Non è nostra intenzione alimentare una polemica che rischia di essere strumentalizzata da più parti e degenerare in una discussione nella quale le singole parole e i dettagli prendono il sopravvento sulle cose serie.
Troviamo, naturalmente, anche noi singolare che la moglie di un Ministro dei beni e delle attività culturali che ha, tra l’altro, la vigilanza sulla Società italiana autori ed editori (SIAE) e che, negli ultimi mesi, si è pubblicamente speso molto per difenderne l’esclusiva, lavori proprio per un Gruppo che, oltre a occuparsi in maniera importante di cultura, gestisce la gran parte del patrimonio immobiliare della stessa SIAE, un patrimonio che vale centinaia di milioni di euro.
Ci stupiamo inoltre del fatto che l’attenzione sia più sulle parole di Fedez che su un patrimonio immobiliare da centinaia di milioni di euro accumulato negli anni da SIAE. Forse anziché chiedersi se Fedez abbia sbagliato nell’usare questa o quella espressione bisognerebbe chiedersi come sia possibile che una società che rivendica in ogni sede il fatto di essere un ente senza scopo di lucro che agisce esclusivamente nell’interesse degli autori abbia accumulato una simile ricchezza, se tale patrimonio immobiliare è gestito in modo profittevole e se gli utili – ammesso che vi siano – sono ripartiti equamente tra gli autori e, soprattutto, chi ne beneficerà un giorno.
Da quando questa vicenda – ormai diversi mesi fa – è rimbalzata su tutti i principali media nazionali senza mai essere smentita, tuttavia, abbiamo deciso di non utilizzarla proprio per evitare il rischio di strumentalizzazioni e inquinamento di un dibattito che, per quanto ci riguarda, è assai più importante di quello che sta monopolizzando l’attenzione di giornali e social ormai da ore: un autore, in Italia, nel 2017 è libero o non è libero di decidere a chi affidare l’amministrazione dei suoi diritti e, dunque, la sua arte, la sua carriera e il suo futuro?
E siamo contenti che l’Autorità Garante della Concorrenza e del mercato abbia di recente avviato un’istruttoria proprio allo scopo di accertare se quello dei diritti d’autore, anche in Italia, debba essere un mercato libero e aperto o se, al contrario, sia lecito perpetuarne il regime di monopolio che lo contraddistingue, unico in Europa, da circa due secoli.
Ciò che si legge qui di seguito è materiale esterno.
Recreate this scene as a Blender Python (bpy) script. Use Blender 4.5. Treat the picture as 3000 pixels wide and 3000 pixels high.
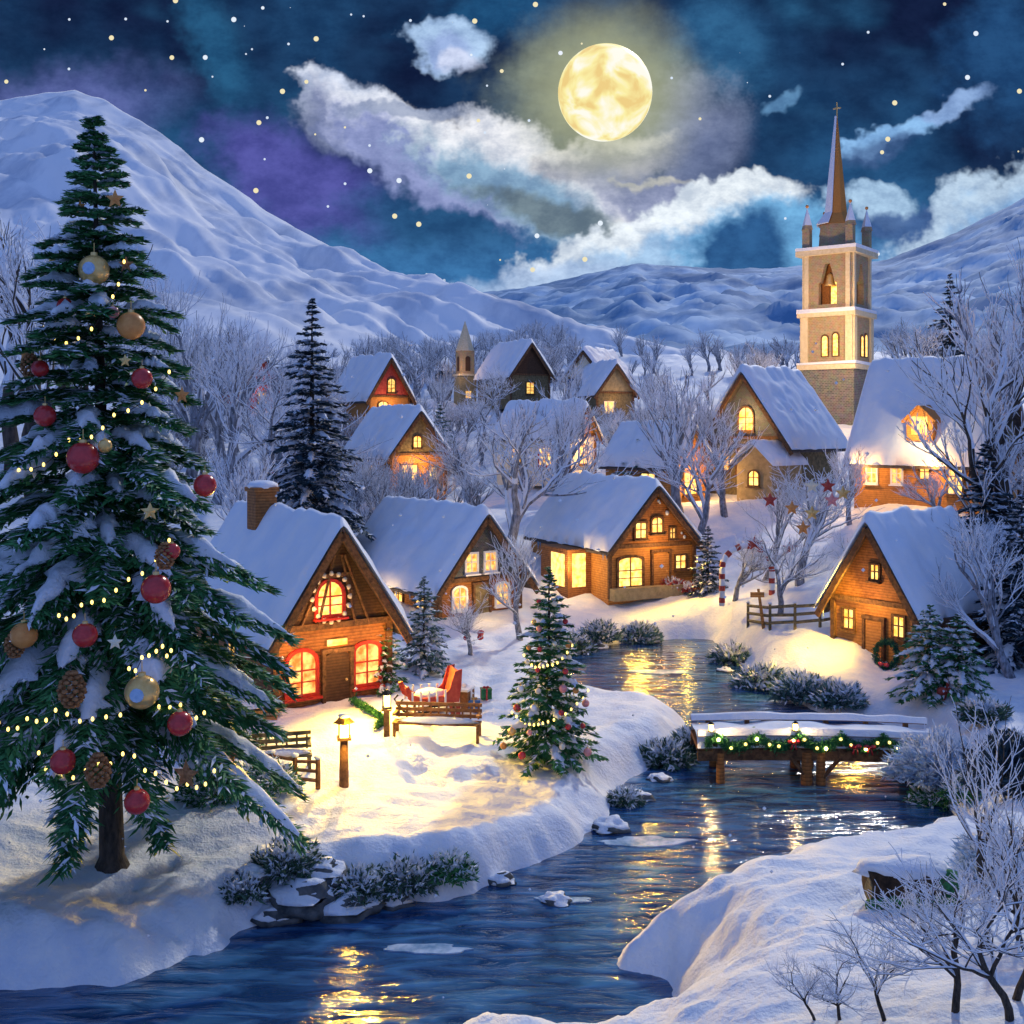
import bpy, math, random
import numpy as np
from mathutils import Vector, Matrix, noise as mnoise
R = math.radians
random.seed(7); rng = np.random.default_rng(11)
for o in list(bpy.data.objects): bpy.data.objects.remove(o)
sc = bpy.context.scene
col = sc.collection

# ------------------------------------------------------------------ camera
F, CX, HZ, CZ = 1098.0, 512.0, 430.0, 10.0      # focal length in pixels, centre, horizon row, eye height
cam = bpy.data.cameras.new('camera'); co = bpy.data.objects.new('camera', cam); col.objects.link(co)
co.location = (0, 0, CZ); co.rotation_euler = (R(90), 0, 0)
cam.sensor_width = 36; cam.lens = 36 * F / 1024; cam.shift_y = -(512 - HZ) / 1024.0
cam.clip_start = .1; cam.clip_end = 5000
sc.camera = co
sc.view_settings.view_transform = 'Standard'; sc.view_settings.look = 'None'
sc.view_settings.gamma = 1; sc.view_settings.exposure = 0
sc.cycles.max_bounces = 5; sc.cycles.diffuse_bounces = 3; sc.cycles.glossy_bounces = 3; sc.cycles.sample_clamp_indirect = 6

# ------------------------------------------------------------------ world: night sky with clouds, given by direction
w = bpy.data.worlds.new('World'); sc.world = w; w.use_nodes = True
nt = w.node_tree; nt.nodes.clear()
def N(t, **k):
    n = nt.nodes.new(t)
    for a, b in k.items(): setattr(n, a, b)
    return n
def L(a, b): nt.links.new(a, b)
def setin(sock, v):
    if hasattr(v, 'node'): L(v, sock)
    else: sock.default_value = v
def MATH(op, a, b=None, c=None, clamp=False):
    n = N('ShaderNodeMath', operation=op, use_clamp=clamp)
    setin(n.inputs[0], a)
    if b is not None: setin(n.inputs[1], b)
    if c is not None: setin(n.inputs[2], c)
    return n.outputs[0]
def SS(x, a, b):
    n = N('ShaderNodeMapRange', interpolation_type='SMOOTHSTEP')
    setin(n.inputs[0], x); n.inputs[1].default_value = a; n.inputs[2].default_value = b
    return n.outputs[0]
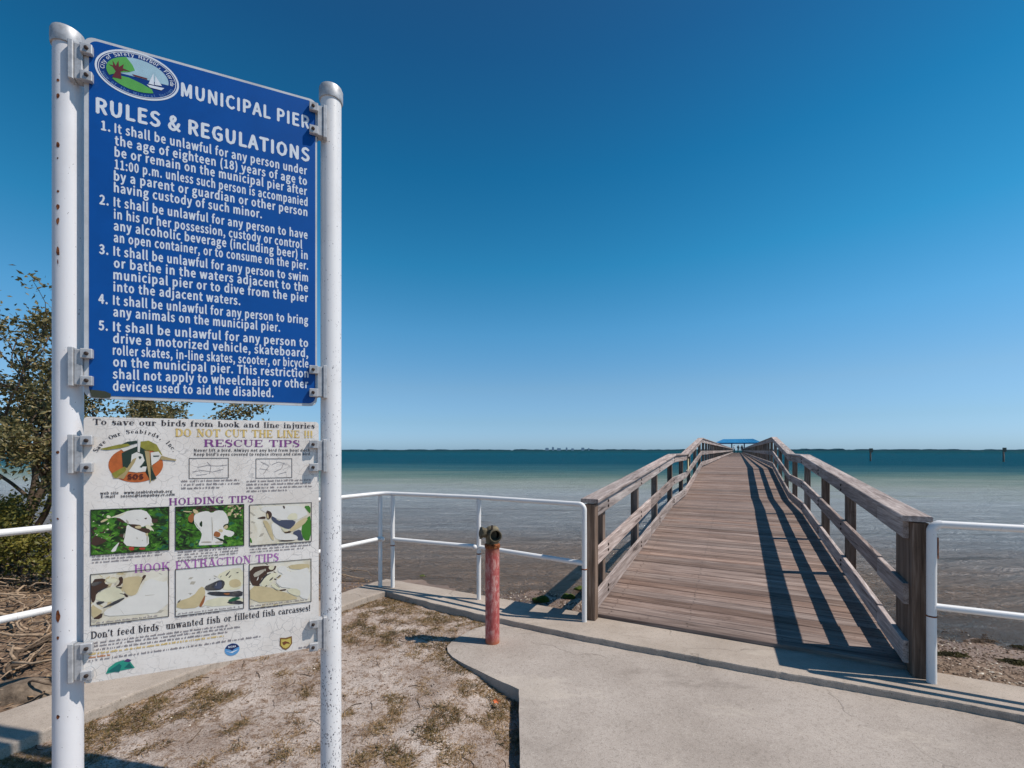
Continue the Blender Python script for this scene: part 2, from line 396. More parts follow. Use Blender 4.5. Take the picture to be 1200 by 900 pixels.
# sea bed, beach and bank: one sheet with a shoreline
SHORE = [(-60,30),(-20,13),(-9,8.0),(-6,7.5),(-3.5,7.2),(-1.5,6.9),(0,6.4),(1.6,5.9),(3.8,5.35),(6,4.3),(12,1.4),(40,-14)]
def shore_d(x, y):
    best = 1e9; sgn = 1
    for (x0,y0),(x1,y1) in zip(SHORE, SHORE[1:]):
        dx, dy = x1-x0, y1-y0; t = max(0, min(1, ((x-x0)*dx+(y-y0)*dy)/(dx*dx+dy*dy)))
        qx, qy = x-(x0+t*dx), y-(y0+t*dy); d = math.hypot(qx, qy)
        if d < best: best = d; sgn = 1 if (dx*qy-dy*qx) > 0 else -1
    return best*sgn             # + out in the water
def bed_z(x, y):
    d = shore_d(x, y)+.35*fbm(x, y, .8, 3, 3.)
    if d > 0: z = -.52-.035*d if d < 20 else -1.22-.004*(d-20)
    else: z = -.52+min(.30, -.16*d)
    return z+.03*fbm(x, y, 2.5, 3, 9.)
def grid_sheet(name, xs, ys, zf, mat):
    nx, ny = len(xs), len(ys)
    vs = [(x, y, zf(x, y)) for y in ys for x in xs]
    fs = [(j*nx+i, j*nx+i+1, (j+1)*nx+i+1, (j+1)*nx+i) for j in range(ny-1) for i in range(nx-1)]
    m = MB(); m.v = vs; m.f = fs
    o = obj(name, m.mesh(name, mat, True)); return kind(o, 'structure')
xs = [-300,-120,-60,-35,-22,-16]+list(np.arange(-12, 12.01, .16))+[15,22,35,60,120,300]
ys = [-200,-80,-30,-10,-4,-1]+list(np.arange(.5, 14, .16))+[16,20,26,40,80,200,400]
grid_sheet('seabed', xs, ys, bed_z, M_bed)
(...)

E’ di questo che ci piacerebbe si continuasse a discutere ma certo davanti a un Ministro della cultura che minaccia azioni giudiziarie nei confronti di un artista che ha affidato alla nostra società la gestione dei suoi diritti e alla Società italiana autori ed editori, che si ripropone addirittura di “agire con la massima durezza consentita dall’ordinamento giuridico” contro un autore, avvertiamo almeno la necessità di precisare che Fedez ha raccontato – probabilmente peccando in eccesso di sintesi – un fatto vero e inoppugnabile: la moglie del Ministro dei beni e delle attività culturali, infatti – ed è niente di meno su questo che dovrebbero essere costruite le due azioni legali che si ripromettono di far giustizia – NON “gestisce” il patrimonio immobiliare della SIAE ma lavora per un Gruppo che gestisce tale patrimonio.
Ci sembra davvero la pagliuzza negli occhi del vicino indicata fingendo di non vedere la trave nei propri.
E, comunque, si tratta – a tutto voler concedere – di un’imprecisione da eccesso di sintesi che fa il paio con quella nella quale è in corso ieri lo stesso Ministro Franceschini in un’intervista a La Repubblica quando ha detto che Fedez agirebbe ignorando la disciplina europea ovvero – ma questo il Ministro lo ha solo lasciato intendere – violandola.
Circostanza, naturalmente, niente affatto vera giacché tale disciplina, in modo inequivocabile, riconosce a ogni autore la libertà scegliere, in tutta Europa, la società alla quale affidarsi per la tutela dei propri diritti. Ed è esattamente quello che Fedez ha fatto lasciando SIAE e passando a Soundreef.
Lasciamo che i Tribunali si occupino di cose serie e che, almeno le idee e le opinioni restino libere di circolare e confrontarsi.